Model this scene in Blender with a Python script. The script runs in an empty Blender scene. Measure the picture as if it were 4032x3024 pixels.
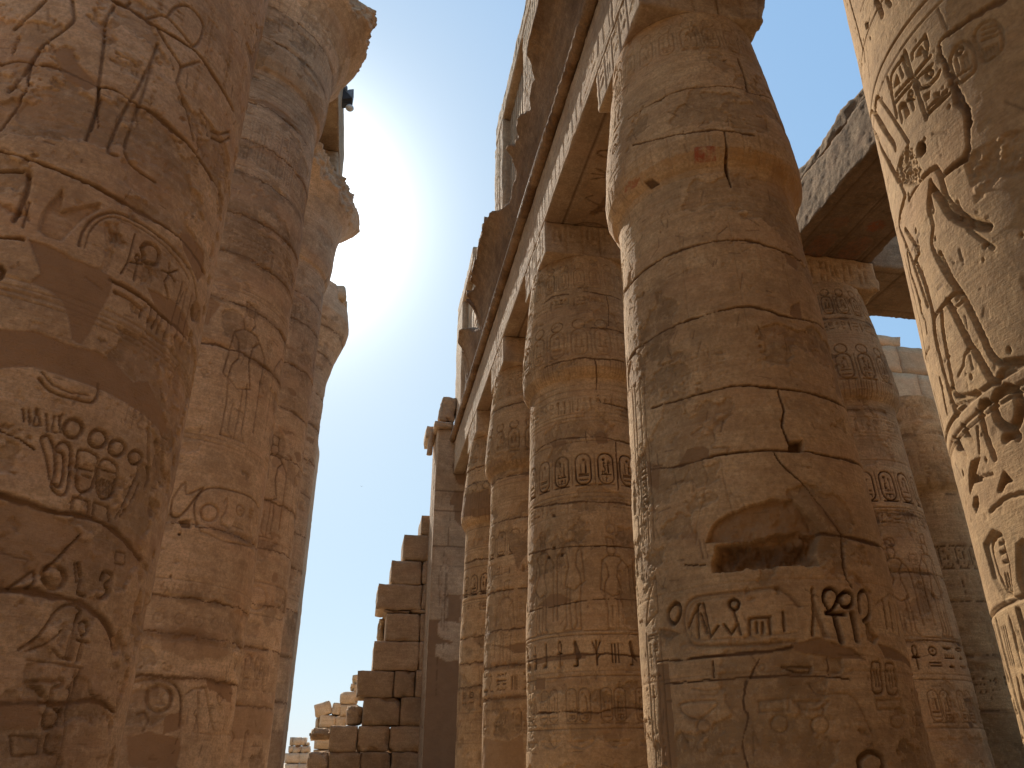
import bpy, math, random
import numpy as np
from mathutils import Matrix, Vector

# ------------------------------------------------------------------ camera
SC = bpy.context.scene
COL = SC.collection
RAD = math.radians
FPX, PW, PH = 1658.0, 2212.0, 1659.0          # focal length and picture size in survey pixels
CAMPOS = np.array([0.0, 0.0, 1.6])
_vz = np.array([1077 - PW / 2, 2545 + PH / 2, FPX]); _vz /= np.linalg.norm(_vz)
_vr = np.array([757 - PW / 2, -(1647 - PH / 2), FPX]); _vr -= _vr.dot(_vz) * _vz; _vr /= np.linalg.norm(_vr)
_rt = np.cross(_vz, _vr)
if _rt[0] < 0: _rt = -_rt
CM = np.array([_rt, _vr, _vz])                # camera (right, up, forward) -> world
cam_d = bpy.data.cameras.new('camera'); cam = bpy.data.objects.new('camera', cam_d); COL.objects.link(cam)
r_, u_, f_ = CM @ np.array([1., 0, 0]), CM @ np.array([0, 1., 0]), CM @ np.array([0, 0, 1.])
cam.matrix_world = Matrix(((r_[0], u_[0], -f_[0], CAMPOS[0]), (r_[1], u_[1], -f_[1], CAMPOS[1]), (r_[2], u_[2], -f_[2], CAMPOS[2]), (0, 0, 0, 1)))
cam_d.sensor_width = 36; cam_d.lens = 36 * FPX / PW; cam_d.clip_start = 0.05; cam_d.clip_end = 5000
SC.camera = cam

# ------------------------------------------------------------------ sky and sun
SUN_AZ, SUN_EL = -9.5, 37.0                  # degrees right of +Y, degrees up
SKYK = .11 * 2 ** .60
w = bpy.data.worlds.new('World'); SC.world = w; w.use_nodes = True
nt = w.node_tree; nt.nodes.clear()
sky = nt.nodes.new('ShaderNodeTexSky'); sky.sky_type = 'NISHITA'; sky.sun_disc = False
sky.sun_elevation = RAD(SUN_EL); sky.sun_rotation = RAD(SUN_AZ)
sky.altitude = 80; sky.air_density = 1.0; sky.dust_density = 1.0; sky.ozone_density = 2.5
bg = nt.nodes.new('ShaderNodeBackground'); bg.inputs[1].default_value = 0.11
ow = nt.nodes.new('ShaderNodeOutputWorld')
def _vm(op, a, b):
    n = nt.nodes.new('ShaderNodeVectorMath'); n.operation = op
    for s_, v in zip(n.inputs, (a, b)):
        if isinstance(v, tuple): s_.default_value = v
        else: nt.links.new(v, s_)
    return n
sp = nt.nodes.new('ShaderNodeSeparateXYZ'); nt.links.new(_vm('MULTIPLY', sky.outputs[0], (.075,) * 3).outputs[0], sp.inputs[0])
cx_ = nt.nodes.new('ShaderNodeCombineXYZ')                     # soft dusty daylight: the sky's contrast eased channel by channel
for i_, g_ in enumerate((.44, .33, .18)):
    m_ = nt.nodes.new('ShaderNodeMath'); m_.operation = 'POWER'; m_.inputs[1].default_value = g_
    nt.links.new(sp.outputs[i_], m_.inputs[0]); nt.links.new(m_.outputs[0], cx_.inputs[i_])
base = _vm('MULTIPLY', cx_.outputs[0], tuple(v / SKYK for v in (.81, .95, 1.04))).outputs[0]
geo_ = nt.nodes.new('ShaderNodeTexCoord')
sdv = (math.sin(RAD(SUN_AZ)) * math.cos(RAD(SUN_EL)), math.cos(RAD(SUN_AZ)) * math.cos(RAD(SUN_EL)), math.sin(RAD(SUN_EL)))
dt = _vm('DOT_PRODUCT', geo_.outputs['Generated'], sdv).outputs['Value']
pw = nt.nodes.new('ShaderNodeMath'); pw.operation = 'POWER'; pw.inputs[1].default_value = 160
cl = nt.nodes.new('ShaderNodeMath'); cl.operation = 'MAXIMUM'; cl.inputs[1].default_value = 0; nt.links.new(dt, cl.inputs[0]); nt.links.new(cl.outputs[0], pw.inputs[0])
ml = nt.nodes.new('ShaderNodeMath'); ml.operation = 'MULTIPLY'; ml.inputs[1].default_value = 2.3 / SKYK; nt.links.new(pw.outputs[0], ml.inputs[0])
cb = nt.nodes.new('ShaderNodeCombineXYZ')
for i_ in range(3): nt.links.new(ml.outputs[0], cb.inputs[i_])
nt.links.new(_vm('ADD', base, cb.outputs[0]).outputs[0], bg.inputs[0]); nt.links.new(bg.outputs[0], ow.inputs[0])
sl = bpy.data.lights.new('sun', 'SUN'); sl.energy = 4.3; sl.angle = RAD(0.53); sl.color = (1, .93, .82)
so = bpy.data.objects.new('sun', sl); COL.objects.link(so)
sd = Vector((math.sin(RAD(SUN_AZ)) * math.cos(RAD(SUN_EL)), math.cos(RAD(SUN_AZ)) * math.cos(RAD(SUN_EL)), math.sin(RAD(SUN_EL))))
so.rotation_euler = sd.to_track_quat('Z', 'Y').to_euler(); so.location = (-10, 20, 60)
SC.view_settings.view_transform = 'Standard'; SC.view_settings.look = 'None'
SC.view_settings.exposure = 0.60; SC.view_settings.gamma = 1
SC.render.engine = 'CYCLES'
SC.cycles.max_bounces = 8; SC.cycles.diffuse_bounces = 5

# ------------------------------------------------------------------ helpers: survey
def ray(x, y):
    return CM @ np.array([x - PW / 2, -(y - PH / 2), FPX])
def at(x, y, axis, val):
    d = ray(x, y); i = 'XYZ'.index(axis); return CAMPOS + d * (val - CAMPOS[i]) / d[i]
def smooth(P, closed=False, n=3):
    """Catmull-Rom through hand-traced points"""
    if len(P) < 5: return P
    Q = [P[-1]] + list(P) + [P[0], P[1]] if closed else [P[0]] + list(P) + [P[-1]]
    out = []
    for a, b, c, d in zip(Q[:-3], Q[1:-2], Q[2:-1], Q[3:]):
        for k in range(n):
            t = k / n; out.append(tuple(.5 * (2 * b[i] + (c[i] - a[i]) * t + (2 * a[i] - 5 * b[i] + 4 * c[i] - d[i]) * t * t + (3 * b[i] - a[i] - 3 * c[i] + d[i]) * t ** 3) for i in (0, 1)))
    if not closed: out.append(P[-1])
    return out
def zoomed(ox, oy, k):                        # a crop's own pixels -> survey pixels
    return lambda *p: [((ox + x / k) * PW / 4032, (oy + y / k) * PH / 3024) for x, y in p]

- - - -

Leave out any pictures and return exactly the lines from the beginning of the data through the line with "from mathutils import Matrix, Vector", inclusive.

Model this scene in Blender with a Python script. The script runs in an empty Blender scene. Measure the picture as if it were 4032x3024 pixels.
import bpy, math, random
import numpy as np
from mathutils import Matrix, Vector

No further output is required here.